- COLLECTED DATA
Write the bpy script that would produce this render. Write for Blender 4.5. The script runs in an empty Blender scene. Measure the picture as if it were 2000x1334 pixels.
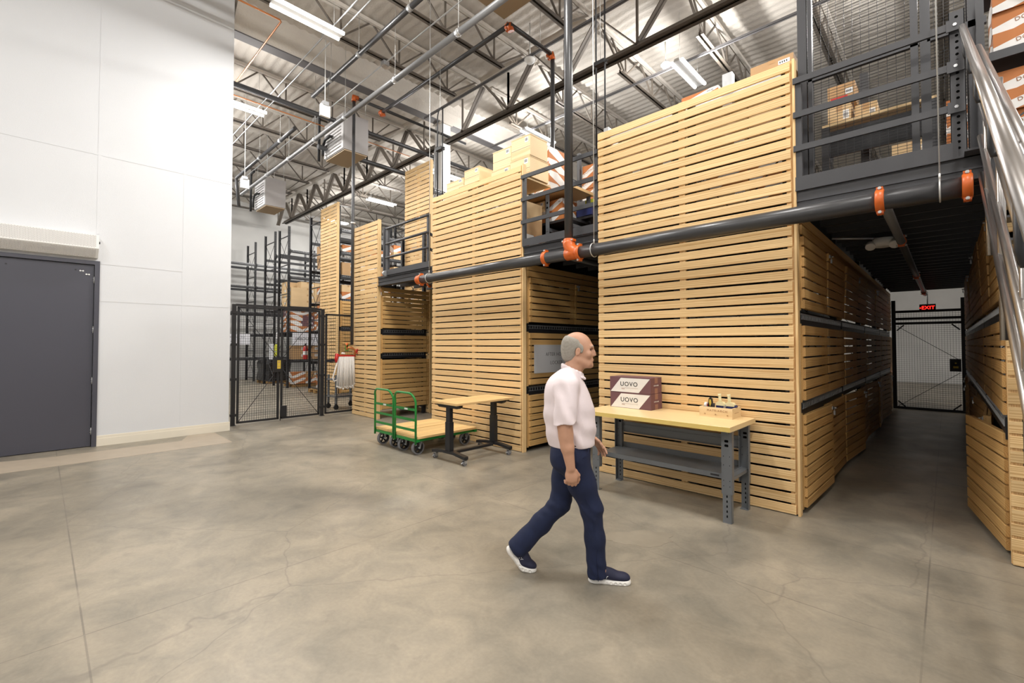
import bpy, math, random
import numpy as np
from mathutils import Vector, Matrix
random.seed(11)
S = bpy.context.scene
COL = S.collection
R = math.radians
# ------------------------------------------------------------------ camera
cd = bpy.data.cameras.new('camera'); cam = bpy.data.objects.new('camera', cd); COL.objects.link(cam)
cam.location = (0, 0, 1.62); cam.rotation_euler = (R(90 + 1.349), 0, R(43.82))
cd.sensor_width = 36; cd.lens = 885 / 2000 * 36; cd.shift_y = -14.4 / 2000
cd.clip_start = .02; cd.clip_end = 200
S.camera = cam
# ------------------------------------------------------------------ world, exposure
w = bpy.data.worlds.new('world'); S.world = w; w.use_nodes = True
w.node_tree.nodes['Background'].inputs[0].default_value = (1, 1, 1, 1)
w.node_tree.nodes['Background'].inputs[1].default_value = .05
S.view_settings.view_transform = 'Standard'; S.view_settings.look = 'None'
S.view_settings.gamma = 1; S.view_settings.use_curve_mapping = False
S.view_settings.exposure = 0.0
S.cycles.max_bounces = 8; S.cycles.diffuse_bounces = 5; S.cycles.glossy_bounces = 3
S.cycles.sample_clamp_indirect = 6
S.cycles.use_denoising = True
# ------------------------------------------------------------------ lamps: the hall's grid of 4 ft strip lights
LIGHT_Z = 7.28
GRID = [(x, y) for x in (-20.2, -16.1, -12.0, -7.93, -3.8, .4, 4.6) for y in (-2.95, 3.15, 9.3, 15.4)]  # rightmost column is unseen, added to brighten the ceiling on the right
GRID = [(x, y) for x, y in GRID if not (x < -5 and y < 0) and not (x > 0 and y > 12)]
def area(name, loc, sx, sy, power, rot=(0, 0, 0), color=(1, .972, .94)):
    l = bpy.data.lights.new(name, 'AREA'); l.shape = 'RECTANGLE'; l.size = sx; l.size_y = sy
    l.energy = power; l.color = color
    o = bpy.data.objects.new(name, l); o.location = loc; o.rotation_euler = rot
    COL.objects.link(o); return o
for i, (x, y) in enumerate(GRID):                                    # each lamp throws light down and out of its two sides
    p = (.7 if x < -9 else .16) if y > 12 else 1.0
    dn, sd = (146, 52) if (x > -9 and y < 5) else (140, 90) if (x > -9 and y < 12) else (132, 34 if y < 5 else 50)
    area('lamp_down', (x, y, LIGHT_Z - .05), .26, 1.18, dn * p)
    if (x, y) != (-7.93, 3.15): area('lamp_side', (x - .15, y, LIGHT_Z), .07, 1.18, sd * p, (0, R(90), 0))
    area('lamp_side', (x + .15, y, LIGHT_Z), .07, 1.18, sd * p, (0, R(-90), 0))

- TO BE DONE
All of the lines above should be retyped precisely, apart from the pictures.

- SOLUTION FOR THIS TASK
Write the bpy script that would produce this render. Write for Blender 4.5. The script runs in an empty Blender scene. Measure the picture as if it were 2000x1334 pixels.
import bpy, math, random
import numpy as np
from mathutils import Vector, Matrix
random.seed(11)
S = bpy.context.scene
COL = S.collection
R = math.radians
# ------------------------------------------------------------------ camera
cd = bpy.data.cameras.new('camera'); cam = bpy.data.objects.new('camera', cd); COL.objects.link(cam)
cam.location = (0, 0, 1.62); cam.rotation_euler = (R(90 + 1.349), 0, R(43.82))
cd.sensor_width = 36; cd.lens = 885 / 2000 * 36; cd.shift_y = -14.4 / 2000
cd.clip_start = .02; cd.clip_end = 200
S.camera = cam
# ------------------------------------------------------------------ world, exposure
w = bpy.data.worlds.new('world'); S.world = w; w.use_nodes = True
w.node_tree.nodes['Background'].inputs[0].default_value = (1, 1, 1, 1)
w.node_tree.nodes['Background'].inputs[1].default_value = .05
S.view_settings.view_transform = 'Standard'; S.view_settings.look = 'None'
S.view_settings.gamma = 1; S.view_settings.use_curve_mapping = False
S.view_settings.exposure = 0.0
S.cycles.max_bounces = 8; S.cycles.diffuse_bounces = 5; S.cycles.glossy_bounces = 3
S.cycles.sample_clamp_indirect = 6
S.cycles.use_denoising = True
# ------------------------------------------------------------------ lamps: the hall's grid of 4 ft strip lights
LIGHT_Z = 7.28
GRID = [(x, y) for x in (-20.2, -16.1, -12.0, -7.93, -3.8, .4, 4.6) for y in (-2.95, 3.15, 9.3, 15.4)]  # rightmost column is unseen, added to brighten the ceiling on the right
GRID = [(x, y) for x, y in GRID if not (x < -5 and y < 0) and not (x > 0 and y > 12)]
def area(name, loc, sx, sy, power, rot=(0, 0, 0), color=(1, .972, .94)):
    l = bpy.data.lights.new(name, 'AREA'); l.shape = 'RECTANGLE'; l.size = sx; l.size_y = sy
    l.energy = power; l.color = color
    o = bpy.data.objects.new(name, l); o.location = loc; o.rotation_euler = rot
    COL.objects.link(o); return o
for i, (x, y) in enumerate(GRID):                                    # each lamp throws light down and out of its two sides
    p = (.7 if x < -9 else .16) if y > 12 else 1.0
    dn, sd = (146, 52) if (x > -9 and y < 5) else (140, 90) if (x > -9 and y < 12) else (132, 34 if y < 5 else 50)
    area('lamp_down', (x, y, LIGHT_Z - .05), .26, 1.18, dn * p)
    if (x, y) != (-7.93, 3.15): area('lamp_side', (x - .15, y, LIGHT_Z), .07, 1.18, sd * p, (0, R(90), 0))
    area('lamp_side', (x + .15, y, LIGHT_Z), .07, 1.18, sd * p, (0, R(-90), 0))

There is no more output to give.